Have also been interested in this question in the past. Below are some thoughts.

Assuming that the training data contain sufficiently many non-anomaly data points means the auto-encoder will compress the inputs (the encoder network) so as to “capture” the essence of the data in the topology and weightings of the encoder network. This in theory removes some of the noise, and keeps the signal for the decoder network to reconstruct.

Advantages of autoencoders for anomaly-detection:

  1. The input and output size are equal allowing the reconstructed output to be directly compare with the input, this would be helpful for a human if the data were say images or sound as they can view or hear outputs flagged as an anomaly. Thus I would say for some data inputs such as images the model is an open model and not a closed model, that is it is easier for a human to interpret than some other methods.
  2. Because they are based on neural networks, presumably they are aligned to the advantages of neural networks.
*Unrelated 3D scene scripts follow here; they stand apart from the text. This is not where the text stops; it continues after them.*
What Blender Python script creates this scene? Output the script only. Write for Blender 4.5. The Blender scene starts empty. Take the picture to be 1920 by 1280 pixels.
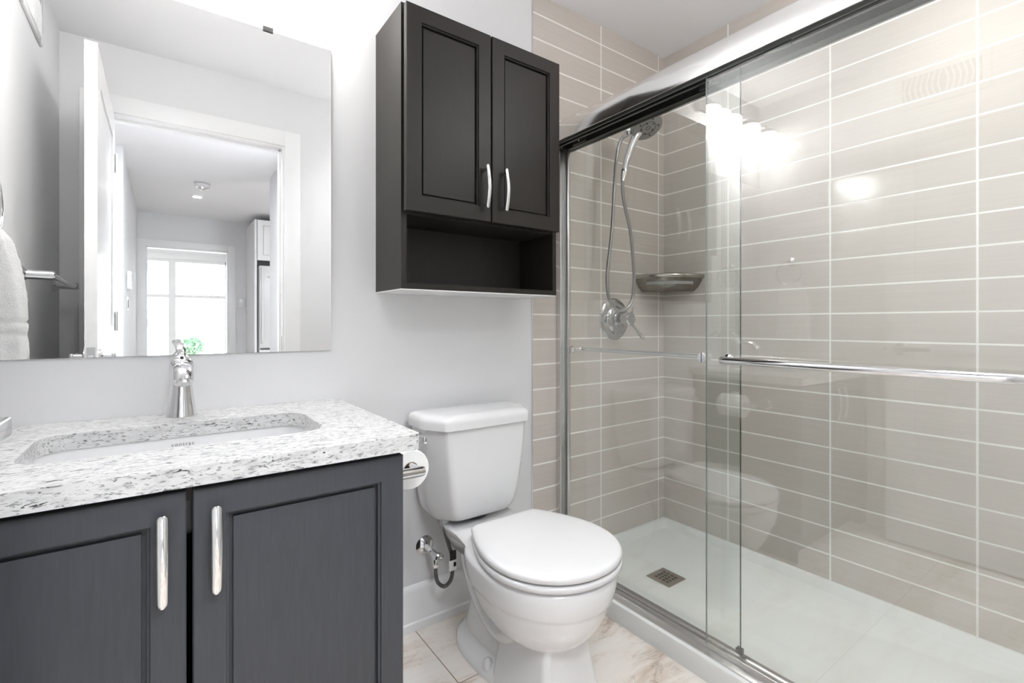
import bpy, bmesh, math, random
from mathutils import Vector, Matrix
random.seed(7)
sc = bpy.context.scene
COL = sc.collection
PI = math.pi
H = 1.03                      # camera height; world origin is the floor point below the lens

# ---------------------------------------------------------------- camera, light, exposure
cam = bpy.data.cameras.new('camera')
cam.sensor_width = 36.0
cam.lens = 906.9 / 1920.0 * 36.0
cam.shift_y = -(640.0 - 607.6) / 1920.0
cam.clip_start = 0.01
cam_o = bpy.data.objects.new('camera', cam)
COL.objects.link(cam_o)
cam_o.location = (0, 0, H)
cam_o.rotation_euler = (PI / 2, 0, -0.62646)
sc.camera = cam_o

sc.view_settings.view_transform = 'Standard'
sc.view_settings.look = 'None'
sc.view_settings.gamma = 1.0
sc.view_settings.use_curve_mapping = False
sc.view_settings.exposure = 1.08

w = bpy.data.worlds.new('world')
sc.world = w
w.use_nodes = True
w.node_tree.nodes['Background'].inputs[0].default_value = (0.93, 0.97, 1.0, 1)
w.node_tree.nodes['Background'].inputs[1].default_value = 3.5


def area(name, loc, rot, size, size_y, power, color=(1, 1, 1)):
    l = bpy.data.lights.new(name, 'AREA')
    l.shape = 'RECTANGLE'
    l.size = size
    l.size_y = size_y
    l.energy = power
    l.color = color
    o = bpy.data.objects.new(name, l)
    COL.objects.link(o)
    o.location = loc
    o.rotation_euler = rot
    return o


SHADE_GLOW = 9.4
area('bath_fill', (1.05, 0.34, 2.352), (0, 0, 0), 0.26, 0.26, 1.7, (0.97, 0.985, 1.0)).data.spread = math.radians(95)  # added fill with no fixture, placed out of mirror and tile reflections
area('shower_fill_down', (1.60, 0.36, 2.352), (0, 0, 0), 0.24, 0.24, 2.0, (0.97, 0.985, 1.0)).data.spread = math.radians(110)  # added downward fill for the shower tile and tray, no fixture
sl = bpy.data.lights.new('shower_fill_point', 'POINT')  # added unseen point fill, lifts the shower ceiling as well as the tile
sl.energy = 3.7
sl.shadow_soft_size = 0.1
sl.color = (0.97, 0.985, 1.0)
sl_o = bpy.data.objects.new('shower_fill_point', sl)
COL.objects.link(sl_o)
sl_o.location = (1.44, 0.22, 2.10)
area('hall_fill', (0.3, -0.48, 2.345), (0, 0, 0), 0.9, 0.55, 23, (0.93, 0.96, 1.0))  # added frontal fill through the doorway, hidden from the mirror
area('kitchen_fill', (1.6, -1.5, 2.345), (0, 0, 0), 1.0, 1.0, 5, (0.95, 0.97, 1.0))  # added light for the hall and kitchen walls, no fixture there
portal = area('window_portal', (0.21, -7.12, 1.3), (-PI / 2, 0, PI), 1.5, 1.7, 1)
portal.data.cycles.is_portal = True

# ---------------------------------------------------------------- materials
def mat(name, col=(0.8, 0.8, 0.8), rough=0.5, metal=0.0, spec=0.5, coat=0.0, emit=None, estr=0.0):
    m = bpy.data.materials.new(name)
    m.use_nodes = True
    b = m.node_tree.nodes['Principled BSDF']
    b.inputs['Base Color'].default_value = (*col, 1)
    b.inputs['Roughness'].default_value = rough
    b.inputs['Metallic'].default_value = metal
    b.inputs['Specular IOR Level'].default_value = spec
    b.inputs['Coat Weight'].default_value = coat
    b.inputs['Coat Roughness'].default_value = 0.04
    if emit:
        b.inputs['Emission Color'].default_value = (*emit, 1)
        b.inputs['Emission Strength'].default_value = estr
    return m


def nt(m):
    return m.node_tree.nodes, m.node_tree.links, m.node_tree.nodes['Principled BSDF']


def coords(m, kind='Object', scale=(1, 1, 1), loc=(0, 0, 0), rot=(0, 0, 0)):
    n, l, b = nt(m)
    tc = n.new('ShaderNodeTexCoord')
    mp = n.new('ShaderNodeMapping')
    mp.inputs['Scale'].default_value = scale
    mp.inputs['Location'].default_value = loc
    mp.inputs['Rotation'].default_value = rot
    l.new(tc.outputs[kind], mp.inputs['Vector'])
    return mp.outputs['Vector']


def noise(m, vec, scale, detail=4, rough=0.55, dist=0.0):
    n, l, b = nt(m)
    t = n.new('ShaderNodeTexNoise')
    t.inputs['Scale'].default_value = scale
    t.inputs['Detail'].default_value = detail
    t.inputs['Roughness'].default_value = rough
    t.inputs['Distortion'].default_value = dist
    if vec is not None:
        l.new(vec, t.inputs['Vector'])
    return t.outputs['Fac']


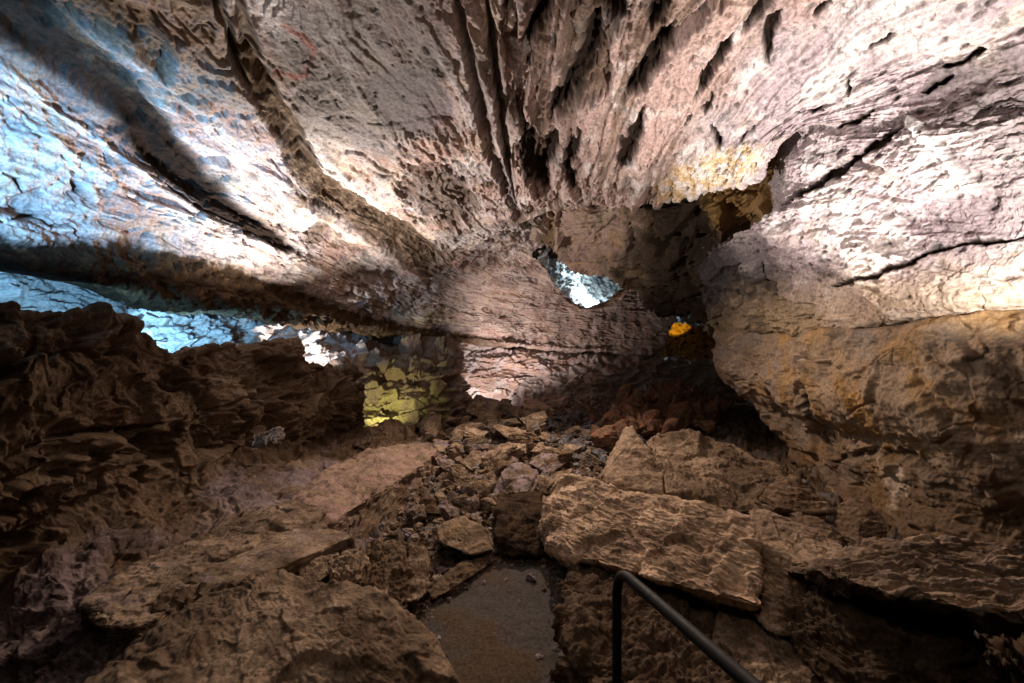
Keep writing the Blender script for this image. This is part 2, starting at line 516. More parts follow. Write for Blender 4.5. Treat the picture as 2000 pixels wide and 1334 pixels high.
# ---------------------------------------------------------------- right vault and wall
RV = [
    [(915, -350, 1.97), (975, 0, 2.68), (992, 130, 3.25), (1000, 290, 4.45), (1008, 400, 5.95), (1020, 435, 6.6)],
    [(1030, -350, 1.95), (1080, 0, 2.6), (1060, 130, 3.2), (1050, 280, 4.3), (1060, 370, 5.5), (1090, 405, 6.1)],
    [(1200, -300, 1.95), (1200, 0, 2.55), (1170, 130, 3.1), (1150, 270, 4.1), (1145, 360, 5.2), (1160, 400, 5.7)],
    [(1450, -300, 1.9), (1380, 0, 2.45), (1300, 130, 3.0), (1250, 260, 3.9), (1230, 350, 4.9), (1235, 398, 5.3)],
    [(1750, -250, 1.9), (1600, 0, 2.4), (1460, 120, 2.95), (1370, 240, 3.7), (1325, 330, 4.6), (1325, 388, 4.9)],
    [(1950, -150, 1.95), (1780, 10, 2.35), (1620, 110, 2.8), (1490, 210, 3.4), (1420, 300, 4.1), (1410, 368, 4.5)],
    [(2150, -50, 2.0), (1950, 50, 2.3), (1780, 120, 2.65), (1640, 190, 3.0), (1530, 260, 3.5), (1485, 335, 4.0)],
    [(2300, 50, 2.05), (2050, 130, 2.25), (1880, 170, 2.5), (1750, 210, 2.75), (1630, 245, 3.1), (1548, 262, 3.5)],
    [(2300, 230, 2.05), (2050, 250, 2.2), (1900, 270, 2.4), (1780, 290, 2.65), (1660, 330, 3.1), (1530, 395, 3.85)],
    [(2300, 380, 2.05), (2050, 390, 2.2), (1900, 400, 2.45), (1750, 415, 2.85), (1580, 440, 3.6), (1412, 480, 4.7)],
    [(2300, 480, 2.05), (2050, 490, 2.2), (1900, 500, 2.45), (1750, 515, 2.85), (1620, 535, 3.55), (1452, 568, 4.75)],
    [(2300, 560, 2.05), (2050, 590, 2.2), (1900, 600, 2.45), (1750, 620, 2.85), (1700, 632, 3.1), (1545, 650, 4.2)],
]
RO = [(0, .1, .3)] * 6 + [(.1, .1, .3), (.2, .15, .3), (.3, .15, .1), (.3, .15, 0), (.3, .15, 0), (.3, .15, 0)]
for r_, o_ in zip(RV, RO):
    r_.append(tuple(P(*r_[5]) + np.array(o_) * .3) + (0,))
    r_.append(tuple(P(*r_[5]) + np.array(o_) * 1.5 + np.array((0, .15, 0))) + (0,))
    r_.append(tuple(P(*r_[5]) + np.array(o_) * 4 + np.array((0, .6, 0))) + (0,))
RV[8][6:] = [(1508, 420, 4.3), (1478, 436, 5.0), (1450, 446, 6.2)]
RV[9][6:] = [(1388, 500, 5.2), (1362, 516, 6.0), (1340, 522, 7.5)]
RV[10][6:] = [(1420, 586, 5.2), (1388, 602, 5.9), (1362, 612, 7.0)]
RV[11][6:] = [(1480, 654, 5.0), (1420, 658, 5.9), (1388, 662, 7.0)]
RV.append(off(RV[-1], .4, 0, -.02))


def rv_fn(ctx):
    common(ctx)
    S, px, py, a, b, v, u, n1, n2 = (ctx[k] for k in ('S', 'px', 'py', 'a', 'b', 'v', 'u', 'n1', 'n2'))
    big = fbm(S, 0.8, 3, .5, 42.0)
    ribs = (1 - ss(3.2, 4.6, v + n1 * .8))            # deep ribs near the crown
    wall = ss(6.5, 7.5, v)
    f1 = fbm(strat(ctx, .5, 1.3, 13.0), 1.0, 5, .52, 4.0)
    pl = plates(f1 + .5, 8, .22)
    f2 = fbm(strat(ctx, 1.5, 5, 19.0), 1.0, 4, .55, 8.0)
    pl2 = plates(f2 + .5, 6, .25)
    rib = np.abs(fbm(strat(ctx, .16, 3.0, 1.0, .9), 1.0, 4, .5, 3.0)) * 2
    hol = ss(.12, .3, fbm(strat(ctx, .4, 1.7, 6.0, 1.0), 1.0, 4, .55, 73.0)) * ribs
    fine = ridged(S + ctx['w'] * .3, 6.5, 5, .6, 6.1)
    lay = ridged(strat(ctx, .5, 3.2, 25.0), 1.0, 4, .55, 14.0)
    h1, v1 = facets(S * np.array([1, .7, 1.2]) + ctx['w'] * .5, 3.4, 3); h2, v2 = facets(S + warp(S, 7, .04), 10.0, 9)
    grit = fbm(S, 12.0, 5, .68, 21.0)
    d = big * .12 + grit * .022 + h1 * (.035 + .06 * ribs) + h2 * (.012 + .03 * ribs + .006 * wall) + (pl - .5) * (.2 - .05 * ribs) + (pl2 - .5) * .03 + (lay - .4) * .04 * (1 - ribs) + (rib - .3) * .10 * ribs - hol * .11 + (fine - .45) * (.015 + .03 * ribs + .01 * wall) + n2 * .012
    c = mix(C['purple'] * 1.3, C['pale'], ss(-.25, .3, fbm(S, 1.5, 4, .6, 12)))
    c = mix(c, C['pink'], (1 - ss(3.4, 4.8, v + n1)) * .8)
    c = mix(c, C['white'], ss(.05, .35, fbm(S, 3, 4, .6, 77) + f2 * .3) * .55)
    c = mix(c, C['cream'], ss(.1, .4, fbm(S, 2.2, 4, .6, 87)) * .4)
    c = mix(c, C['brown'], np.clip(hol + (1 - ss(.0, .22, rib)) * ribs, 0, 1) * .8)
    c = mix(c, C['grey'] * .5, ss(.22, .42, fbm(strat(ctx, .9, 6, 4.0), 1.0, 4, .6, 33.0)) * .6 * (1 - ribs))
    c = mix(c, C['grey'] * .6, ss(.1, .3, -grit) * .75)
    yl = blob(ctx, 1395, 335, 105, 38, -25, .35, .4)
    c = mix(c, mix(np.array((.58, .42, .22)), C['white'], ss(-.2, .25, n2 + grit * .6)), yl * .8)
    d = d + yl * h2 * .05
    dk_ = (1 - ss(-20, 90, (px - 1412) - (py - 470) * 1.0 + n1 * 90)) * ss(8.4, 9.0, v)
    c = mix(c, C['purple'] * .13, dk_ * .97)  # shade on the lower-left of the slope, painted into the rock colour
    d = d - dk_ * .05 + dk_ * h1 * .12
    # ochre tint toward the lower wall
    oc = ss(9.6, 10.8, v + n2 * .6)
    c = mix(c, np.array((.45, .33, .2)), oc * .6)
    cd, ck = cracks(ctx, [
        ([(1760, 240), (1700, 285), (1640, 330), (1580, 370), (1530, 395)], 13, .07),
        ([(996, -10), (958, 91), (951, 168), (975, 171)], 12, .10),
        ([(1090, -20), (1021, 105), (1007, 200)], 23, .14),
        ([(1200, -20), (1203, 50), (1165, 30)], 30, .12),
        ([(1160, 60), (1147, 140), (1100, 210), (1073, 245)], 32, .13),
        ([(1300, -10), (1266, 63)], 24, .10),
        ([(1312, 60), (1280, 115), (1227, 189)], 27, .12),
        ([(1252, 220), (1210, 315)], 27, .10),
        ([(1021, 238), (1035, 315), (1070, 367)], 30, .12),
        ([(1085, 275), (1063, 332)], 24, .10),
        ([(1130, 250), (1110, 320), (1120, 370)], 19, .09),
        ([(1535, -20), (1496, 45), (1454, 91)], 24, .12),
        ([(1430, 88), (1388, 150), (1352, 203)], 15, .10),
        ([(1524, 60), (1496, 98), (1500, 140)], 13, .09),
        ([(1860, 143), (1800, 178)], 9, .06), ([(1657, 148), (1664, 188)], 6, .06),
        ([(1391, 252), (1406, 292)], 11, .09), ([(1388, 205), (1376, 235)], 7, .06),
        ([(1345, 235), (1333, 258)], 6, .05), ([(1460, 255), (1450, 275)], 6, .05), ([(1560, 205), (1610, 215)], 6, .05),
        ([(1930, 90), (1880, 120), (1840, 130)], 7, .05), ([(1750, 40), (1700, 80)], 7, .05), ([(1620, 30), (1580, 60)], 7, .05),
        ([(1620, 255), (1660, 240), (1700, 215)], 7, .05),
        ([(2000, 460), (1850, 480), (1700, 540), (1620, 560)], 9, .04),
    ], 14)
    cd = cd * 1.2; ck = np.clip(ck * 1.6, 0, 1)
    d = d + cd
    c = mix(c, C['dark'] * .5, ck)
    dd = polyd(px, py, [(1770, 230), (1830, 290), (1900, 370)])[0]
    ws = 1 - ss(6, 16, dd + n2 * 10)
    c = mix(c, np.array((.8, .78, .76)), ws); d = d + ws * .03
    F1, F2, cid = worley(S * np.array([1, .6, 1]), 15.0)
    pit = ss(.02, .22, .36 - F1) * (cid > .62)
    d = d - pit * .022; c = mix(c, c * .3, pit * .8)
    F1, F2, cid = worley(S, 38.0, 5)
    sp = ss(.05, .25, .4 - F1) * wall * ss(-.2, .2, n1)
    d = d - sp * .008; c = mix(c, c * .25, sp * .7)
    # ragged lip
    lip = ss(4.2, 5.0, u) * (1 - ss(6.9, 7.3, v))
    d = d + lip * (fbm(S, 8, 4, .6, 91) * .09)
    d = d * (1 - .45 * ss(9.8, 11, v))
    return d, c


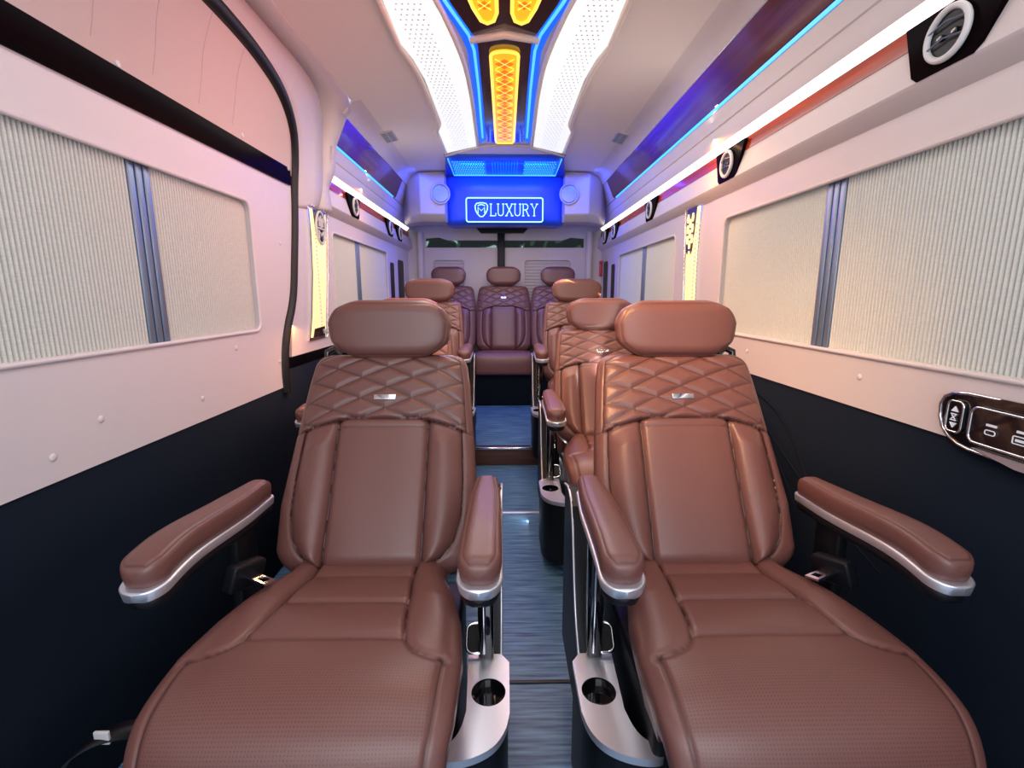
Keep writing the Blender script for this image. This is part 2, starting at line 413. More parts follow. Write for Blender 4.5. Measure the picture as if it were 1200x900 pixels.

Hopefully someone can comment on this or provide a link about the benefits this may bring (for example what types of data this would be helpful for).
  3. The “code”, that is the output of the encoder and input of the decoder, if small may give an indication of the strength of the signal captured by the autoencoder, thus presumably a relatively small code would mean the autoencoder would be better at discerning anomaly data points. Thus just by looking at the code you can get an idea of how good the autoencoder might be for anomaly detection. Again, happy to have comments on the validity or otherwise of this thinking.